28 Nov 23
Director Release Date | Starring Carey Mulligan, Bradley Cooper, Matt Bomer, Maya Hawke, Sarah Silverman | Certificate Running Time |
In 1973, Leonard Bernstein conducted Mahler's Second Symphony, Resurrection, at Ely Cathedral. The performance was recorded, showing Bernstein's visceral connection to the music as the orchestra and choir reach the most overwhelming climax ever composed.
In Maestro, Bradley Cooper brilliantly restages this moment with meticulous detail, emulating the great conductor's sweat-spilling gesticulations as he pours out his soul. It is a scene that could only be directed and performed by someone whose connection to Bernstein is as intimate as Bernstein's was to Mahler.
Maestro is Cooper's passion project. The follow-up to his 2018 remake of A Star Is Born, this is Cooper pulling out all the stops, with endorsement from the Bernstein estate and producers Martin Scorsese and Steven Spielberg.
Just as it is impossible to define Bernstein as a conductor or a composer, the line is blurred between Cooper as the actor playing Bernstein and as the director of the picture. For much of Maestro it is quite possible to forget that it is Cooper rather than Bernstein himself. It is an exceptional biographical performance, conveyed with the utmost empathy.
Joining Cooper as Bernstein's wife, Felicia Montealegre Cohn Bernstein, is Carey Mulligan, who beautifully conveys her character's restraint as her husband's affairs with men develop over time.
Their budding romance is told through magical monochrome flashback, recalled through the elderly Bernstein's rose-tinted spectacles as he whisks her into the concert hall to stage a dream ballet of his early acclaimed works, including the musical Fancy Free. Cooper elegantly navigates the transition from black-and-white to Technicolor, sprinkling a bit of "Glitter And Be Gay" into Bernstein's later life.
As astonishing as Matthew Libatique's cinematography is, crafting impossible movements between spaces while setting up painterly tableaux elsewhere, it is the music that stands above everything.

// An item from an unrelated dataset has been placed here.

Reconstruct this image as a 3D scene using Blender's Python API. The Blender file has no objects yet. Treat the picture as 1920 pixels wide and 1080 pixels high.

With only a smattering of works by other composers, much of the film's soundtrack comes from Bernstein's own pen, weaving recordings of his film scores for On The Waterfront and West Side Story, orchestral works like his second "Kaddish" symphony and choral masterpieces, including the Chichester Psalms, into the very fabric of the film. Cooper is able to put us as close to the mind of a musical genius as the medium of cinema allows, using the music to guide the film's ebb and flow.
Maestro is a far cry from the year's other Mahler- focused masterpiece, Todd Field's TÁR, starring Cate Blanchett as the eponymous conductor, although it also questions abuses of power in the classical music world. It is far less austere, instead relishing its lavish, romantic swells – just as Bernstein did in his conducting.
Cooper and Mulligan make for a powerhouse couple, capably supported by Maya Hawke as their daughter, Jamie, and Sarah Silverman as Bernstein's sister Shirley.
This is classic Hollywood filmmaking, demanding a ready openness of mind, heart and ears. Cooper is clearly on a mission to convert a new audience to fall in love with Bernstein's music and his recordings, and with them placed centre stage in a loud cinema, it's hard to imagine anyone resisting.
Maestro is a bold continuation of Bernstein's legacy and a testament to Cooper's power as both director and actor. Lillian Crawford
1.
Bradley Cooper has yearned to be a conductor all his life. After receiving a Christmas present of a baton as a child, he would often conduct his invisible orchestra to one of his favourite pieces, Tchaikovsky's Opus 35 in D Major.
2.
Cooper was given the script by Steven Spielberg for consideration as an acting role. When Spielberg passed on the project as a director, a screening of A Star Is Born convinced him Cooper was the right man for the job. He offered Cooper the job 20 minutes into the screening.
3.
The make-up for Maestro was provided by two-time Academy Award winner Kazu Hiro, a recommendation to the production by filmmaker Guillermo del Toro. As an actor, Cooper would have to arrive on set six hours before the rest of the crew to have the prosthetics applied.